日記など 2002年から

福祉の話題が多いです。東京都の西部・多摩地区が行動範囲です。

ギリヤーク尼崎の神がかり

ギリヤーク尼崎さんというと、その筋ではとても有名な人で、NHKの番組になったこともある人だ。大道芸人だと本人は言う。人は「前衛」舞踏家だと言う。感受性ゆたかな十代の大阪時代にその番組を見た。見てはいけないものを見てしまった、という感想。五、六年たって友人に誘われた「大須大道芸人祭り」の出演者リストに名前を見つけた。「この人だけは見ないとならない」と友人を一生懸命説得していた。年月が消せない傷のようなものを残していたらしい。
大道芸とは何か。客を選べない。初めて会う通行人を相手に、足を止め、心をつかみ、感動させ、お金を出してもいい、と思わせなければならない。場所だって自由なようで、きっと勝手にはさせてくれないだろう。日光と夜は街灯を照明にして、芸と身一つで、期待度ゼロの客から金を出させる。

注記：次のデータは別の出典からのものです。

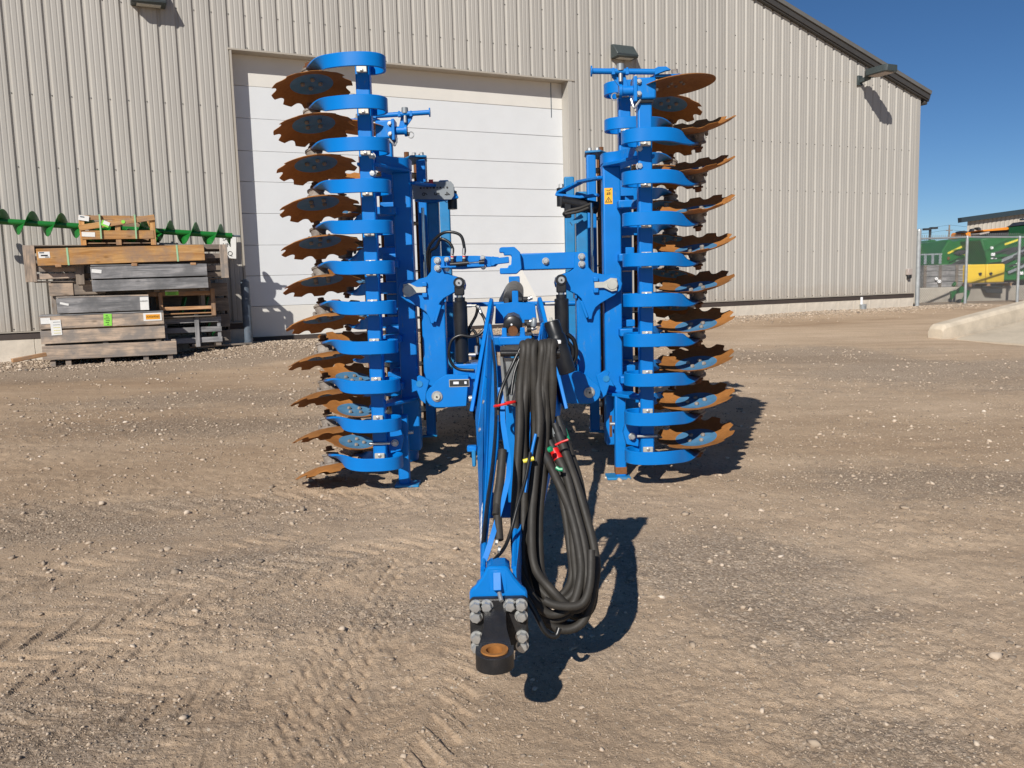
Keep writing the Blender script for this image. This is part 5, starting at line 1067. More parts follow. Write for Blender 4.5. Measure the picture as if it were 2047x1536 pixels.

その場にあるものはなんでも使う。路上すべてが舞台だから。360度すべてが見られるから、自分をすべてさらけ出すしかない。良いときもあれば悪いときもある。乞食を演じたら、その芸で客を泣かせることもあれば、本物と間違えられることもある。その振幅が大きいから、目を背けたくなるような悲惨な状況もあるし、「神が降りる」瞬間もある。

演目の終わりにやる「念仏じょんがら」は、さいご本当に死ぬんじゃないか、と思ってしまう気迫のこもったギリヤークさんの代表作です。その動画が二本あります。時間や場所は違うけど、同じ大須大道芸人祭りでのもの。

少し知って、他人とは思えない自分には、正視できない。自転車のおっさん。子供たち。野次もとぶ。

次。神が降りた。

宗教じみた熱狂。前のと違いすぎて笑える。

二本目は僕が撮ったもの。いい感じのビデオになってる。踊ってる場面の時間は8分の1くらいしかないのに、あの場の熱狂が伝わってくる。これは自慢ではない。カメラにも神が降りた。

「念仏じょんがら」が始まると同時にデジタルビデオのバッテリー切れで電源が切れた。スイッチが入らない。しばらく待つと約15秒ほど起動して、また切れる、という状態になる。カメラの機嫌をとりながらスイッチが入る時だけカメラを回した。最後の客席のシーン以外まったく編集していない、テープに撮ったままだ。

カメラが動かないので60分テープが余った。祭りはこの演目で終わる。撮るつもりのなかった観客と話すギリヤークさんを、カメラが完全に止るまで撮った。意図しなかったけど、それが良かった。何十回見ても飽きない。

「やっぱり技術で踊るってわけにはいかない」言い切ったところでカメラは止まった。